Generally, this spring, the Mayor has seemed prickly about many things--all these prickles growing, in my pseudo-psychoanalytic opinion, out of that term-limits override, engineered who knows how? I forget. Did the City Council make a pilgrimage to the Vatican and ask the Pope to annul the term-limits law? Was there a million-person march on City Hall begging the Mayor to continue as Mayor? Was Twitter short-circuited by the massive pleadings of its habitues for the Mayor to continue in office?

No. The Mayor wanted to go on being Mayor. It was that simple, and, in my opinion, that imperious--that lese-majeste. The piece in the Times last week by Barbaro and David W. Chen about Bloomberg as a golfer contains some interesting points of contrast to Term limitsgate: it turns out that the Mayor is a stickler for obeying the golfer's code of ethics.

"He is scrupulously honest," the piece says, "counting every shot." Didn't even take a one-stroke penalty and the clear swing that moving his obstructed ball one club length on a course in Bermuda would have allowed him. It's almost as though the golf course provides him with an outlet for playing by the rules (even though he uses it for political schmoozing), or a way to allow himself to think that he is an ethical stickler. He may play hob with term limits, but he plays golf by the book.

The conflict the Mayor evidently feels about his term-limits disdain came through most clearly in that Times piece about the rancorous press conference a couple of weeks ago. "I am who I am." First person singular. Later: "Most people seem to like the Mayor." Third person singular--as if, like Dick Nixon with "You won't have Dick Nixon to kick around anymore," Bloomberg was having a verbally schizoid break. And: "You can't separate the campaign from what you do as Mayor." Second person singular. And, finally, "We will live with that." First person plural.

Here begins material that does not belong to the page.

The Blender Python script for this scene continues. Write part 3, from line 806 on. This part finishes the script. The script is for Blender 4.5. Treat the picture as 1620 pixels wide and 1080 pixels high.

In my experience, when a public figure begins to confound and conflate all these persons and singulars and plurals, especially when speaking spontanaeously, it's a sign of significant psychological conflict. I think the Mayor is, perhaps unconsciously, unhappy with the scheming he did to allow himself to run for a third term. I think his rigor and scruples on the golf course may be an effort to compensate for his fastness and looseness elsewhere. I would like to resolve his conflicts for him by electing someone else. For I, too, am not only 67, but also, like Bloomberg and Popeye, who I am.